**Given data**
· · · · ·

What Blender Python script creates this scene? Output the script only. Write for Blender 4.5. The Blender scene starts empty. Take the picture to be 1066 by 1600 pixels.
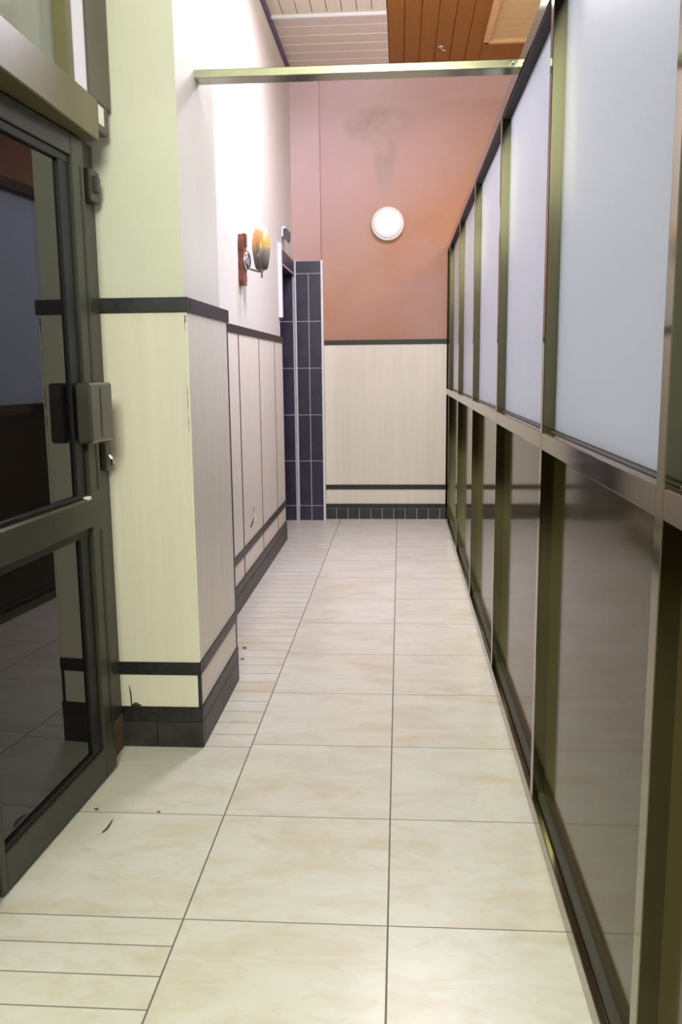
import bpy, bmesh, math, random
from mathutils import Vector, Matrix
random.seed(7)
S = 10.0 / 9.0          # plan units -> metres (floor tile 0.45 units = 0.5 m)
COL = bpy.context.scene.collection
SC = bpy.context.scene

# ------------------------------------------------------------------ materials
def mat(name, col, rough=0.5, metal=0.0, spec=0.5, coat=0.0, coat_rough=0.05, ior=1.5):
    m = bpy.data.materials.new(name); m.use_nodes = True
    b = m.node_tree.nodes['Principled BSDF']
    b.inputs['Base Color'].default_value = (*col, 1)
    b.inputs['Roughness'].default_value = rough
    b.inputs['Metallic'].default_value = metal
    b.inputs['Specular IOR Level'].default_value = spec
    b.inputs['Coat Weight'].default_value = coat
    b.inputs['Coat Roughness'].default_value = coat_rough
    b.inputs['IOR'].default_value = ior
    m['b'] = 1
    return m

class N:
    """small node-graph helper"""
    def __init__(self, m):
        self.m = m; self.t = m.node_tree; self.b = self.t.nodes.get('Principled BSDF')
    def new(self, kind, **kw):
        n = self.t.nodes.new(kind)
        for k, v in kw.items(): setattr(n, k, v)
        return n
    def link(self, a, b): self.t.links.new(a, b)
    def coords(self, scale=(1, 1, 1)):
        tc = self.new('ShaderNodeTexCoord'); mp = self.new('ShaderNodeMapping')
        mp.inputs['Scale'].default_value = scale
        self.link(tc.outputs['Object'], mp.inputs['Vector'])
        return mp.outputs['Vector']
    def noise(self, vec, scale, detail=4, rough=0.55, dist=0.0):
        n = self.new('ShaderNodeTexNoise')
        n.inputs['Scale'].default_value = scale; n.inputs['Detail'].default_value = detail
        n.inputs['Roughness'].default_value = rough; n.inputs['Distortion'].default_value = dist
        self.link(vec, n.inputs['Vector']); return n.outputs['Fac']
    def ramp(self, fac, stops):
        r = self.new('ShaderNodeValToRGB')
        e = r.color_ramp.elements
        while len(e) > len(stops): e.remove(e[-1])
        while len(e) < len(stops): e.new(0.5)
        for q, (p, c) in zip(e, stops):
            q.position = p; q.color = (*c, 1) if len(c) == 3 else c
        self.link(fac, r.inputs['Fac']); return r.outputs['Color']
    def math(self, op, a, b=None, c=None):
        n = self.new('ShaderNodeMath', operation=op)
        for i, v in enumerate((a, b, c)):
            if v is None: continue
            if isinstance(v, (int, float)): n.inputs[i].default_value = v
            else: self.link(v, n.inputs[i])
        return n.outputs[0]
    def mix(self, fac, a, b, blend='MIX'):
        n = self.new('ShaderNodeMix', data_type='RGBA', blend_type=blend)
        for i, v in ((0, fac), (6, a), (7, b)):
            if isinstance(v, (int, float)): n.inputs[i].default_value = v
            elif isinstance(v, tuple): n.inputs[i].default_value = (*v, 1)
            else: self.link(v, n.inputs[i])
        return n.outputs[2]
    def base(self, c): self.link(c, self.b.inputs['Base Color'])
    def rough(self, c): self.link(c, self.b.inputs['Roughness'])
    def bump(self, h, strength=0.2, dist=0.01):
        n = self.new('ShaderNodeBump'); n.inputs['Strength'].default_value = strength; n.inputs['Distance'].default_value = dist
        self.link(h, n.inputs['Height']); self.link(n.outputs['Normal'], self.b.inputs['Normal'])

G = (0.2, 0.2, 0.2)
M = {}
def speckle(name, col, amt=0.15, scale=6, rough=0.6, stretch=(1, 1, 1), **kw):
    m = mat(name, col, rough, **kw); n = N(m)
    v = n.coords(stretch); f = n.noise(v, scale, 5)
    lo = tuple(c * (1 - amt) for c in col); hi = tuple(min(1, c * (1 + amt)) for c in col)
    n.base(n.ramp(f, [(0.3, lo), (0.7, hi)])); return m

m = mat('white wall paint', (0.70, 0.66, 0.60), 0.6); n = N(m); v = n.coords()
f = n.noise(v, 9, 4); sep = n.new('ShaderNodeSeparateXYZ'); n.link(v, sep.inputs[0])
a_ = n.math('DIVIDE', n.math('SUBTRACT', sep.outputs['Y'], 4.49 * S), .10)
b_ = n.math('DIVIDE', n.math('SUBTRACT', sep.outputs['Z'], 1.54 * S), .17)
dd = n.math('MAXIMUM', n.math('SUBTRACT', 1.0, n.math('ADD', n.math('MULTIPLY', a_, a_), n.math('MULTIPLY', b_, b_))), 0.0)
n.base(n.mix(n.math('MULTIPLY', n.math('MULTIPLY', dd, f), 1.1), (0.70, 0.66, 0.60), (0.45, 0.40, 0.22)))
M['paint_white'] = m
M['paint_green'] = speckle('pale pillar paint', (0.72, 0.695, 0.60), 0.04, 3, 0.5)
M['paint_olive'] = speckle('olive wall paint', (0.36, 0.36, 0.22), 0.05, 3, 0.6)
M['paint_hall'] = speckle('beige hall paint', (0.72, 0.68, 0.60), 0.04, 3, 0.6)
M['laminate'] = speckle('cream laminate board', (0.81, 0.73, 0.63), 0.04, 1.6, 0.42, (14, 14, 0.7))
M['black_tile'] = speckle('black glazed tile', (0.016, 0.015, 0.017), 0.6, 45, 0.42)
M['black_tile_dull'] = speckle('dusty black tile', (0.030, 0.028, 0.027), 0.5, 18, 0.45)
M['navy_tile'] = speckle('dark slate blue tile', (0.029, 0.023, 0.056), 0.35, 9, 0.38)
M['grout'] = mat('pale grout', (0.50, 0.47, 0.56), 0.8)
M['white_plastic'] = mat('white plastic trim', (0.82, 0.80, 0.84), 0.4)
M['cream_plastic'] = mat('cream plastic edging', (0.84, 0.82, 0.66), 0.4)
M['bronze'] = speckle('bronze anodised aluminium', (0.185, 0.168, 0.105), 0.06, 5, 0.09, (6, 6, 0.5), metal=1.0)
M['bronze_dark'] = speckle('dark bronze aluminium', (0.16, 0.13, 0.11), 0.08, 5, 0.26, metal=1.0)
M['olive_bead'] = mat('dark olive bead', (0.07, 0.066, 0.048), 0.5, spec=0.3)
M['bead'] = mat('dark underside shade', (0.03, 0.024, 0.024), 0.6, spec=0.25)  # colour of the shade painted under the partition top rail
M['alu'] = speckle('pale aluminium', (0.36, 0.36, 0.27), 0.15, 4, 0.2, (1.2, 6, 6), metal=1.0)
M['door_metal'] = speckle('dark olive painted metal', (0.040, 0.040, 0.027), 0.15, 7, 0.38, metal=0.0, spec=0.35)
M['lock_metal'] = speckle('dark lock casing metal', (0.05, 0.046, 0.038), 0.2, 9, 0.28, coat=0.2)
M['door_bead'] = mat('black glazing bead', (0.010, 0.010, 0.011), 0.45, spec=0.3)
M['brown_paint'] = speckle('taupe painted frame', (0.135, 0.115, 0.045), 0.12, 5, 0.4)
M['brown_dark'] = speckle('dark brown painted frame', (0.075, 0.055, 0.040), 0.2, 6, 0.4)
M['rust'] = speckle('rusted jamb foot', (0.12, 0.075, 0.055), 0.4, 30, 0.7)
M['chrome'] = mat('chrome', (0.72, 0.70, 0.72), 0.12, 1.0)
M['steel'] = mat('dull steel', (0.42, 0.40, 0.37), 0.35, 1.0)
M['lamp_white'] = mat('opal white plastic', (0.86, 0.85, 0.88), 0.3, coat=0.3)
M['black'] = mat('black', (0.01, 0.01, 0.01), 0.6)
M['purple'] = mat('dark purple grey plastic', (0.08, 0.06, 0.08), 0.5)
M['cornice'] = mat('dark violet cornice paint', (0.10, 0.075, 0.14), 0.5)
M['joint'] = mat('brown joint filler', (0.09, 0.06, 0.05), 0.7)
M['dirt'] = mat('dark dirt', (0.05, 0.04, 0.025), 0.9)
M['twig'] = mat('dark twig', (0.07, 0.055, 0.035), 0.8)
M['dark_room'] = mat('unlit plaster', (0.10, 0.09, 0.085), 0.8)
M['dark_dado'] = mat('dark brown dado', (0.05, 0.04, 0.03), 0.4)

# wood with fine grain
def wood(name, a, b, stretch, rough=0.6):
    m = mat(name, a, rough, spec=0.25); n = N(m); v = n.coords(stretch)
    f = n.noise(v, 3.0, 6, 0.6, 0.4); n.base(n.ramp(f, [(0.25, a), (0.75, b)])); return m
M['board_light'] = wood('light pine boards', (0.74, 0.64, 0.56), (0.82, 0.74, 0.66), (0.8, 22, 22))
M['board_light_long'] = wood('light pine boards lengthwise', (0.78, 0.68, 0.56), (0.86, 0.77, 0.66), (22, 0.8, 22))
M['board_brown'] = wood('red brown boards', (0.28, 0.105, 0.016), (0.35, 0.145, 0.028), (26, 0.9, 26))
M['board_honey'] = wood('honey boards', (0.62, 0.42, 0.20), (0.72, 0.52, 0.28), (0.8, 26, 26))
M['moulding'] = wood('honey moulding', (0.66, 0.40, 0.19), (0.74, 0.48, 0.25), (6, 6, 6))
M['plaque'] = wood('red brown carved wood', (0.17, 0.06, 0.04), (0.24, 0.09, 0.06), (20, 20, 2), 0.4)

# salmon wall paint: blotchy, with greyed damp patches and pinker top band
m = mat('salmon wall paint', (0.66, 0.31, 0.21), 0.7); n = N(m)
v = n.coords()
f3 = n.noise(v, 4.2, 5, 0.6, 0.8); f1 = n.noise(v, 1.1, 5, 0.6); f2 = n.noise(v, 7.0, 6, 0.65)
c = n.ramp(n.math('ADD', n.math('MULTIPLY', f1, 0.75), n.math('MULTIPLY', f2, 0.25)),
           [(0.36, (0.48, 0.275, 0.22)), (0.5, (0.48, 0.24, 0.155)), (0.62, (0.46, 0.205, 0.105))])
sep = n.new('ShaderNodeSeparateXYZ'); n.link(v, sep.inputs[0])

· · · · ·

**Do this**
Repeat, with no pictures, each line from the beginning of the data through the line containing "SC = bpy.context.scene", inclusive.

**Response to the task**
What Blender Python script creates this scene? Output the script only. Write for Blender 4.5. The Blender scene starts empty. Take the picture to be 1066 by 1600 pixels.
import bpy, bmesh, math, random
from mathutils import Vector, Matrix
random.seed(7)
S = 10.0 / 9.0          # plan units -> metres (floor tile 0.45 units = 0.5 m)
COL = bpy.context.scene.collection
SC = bpy.context.scene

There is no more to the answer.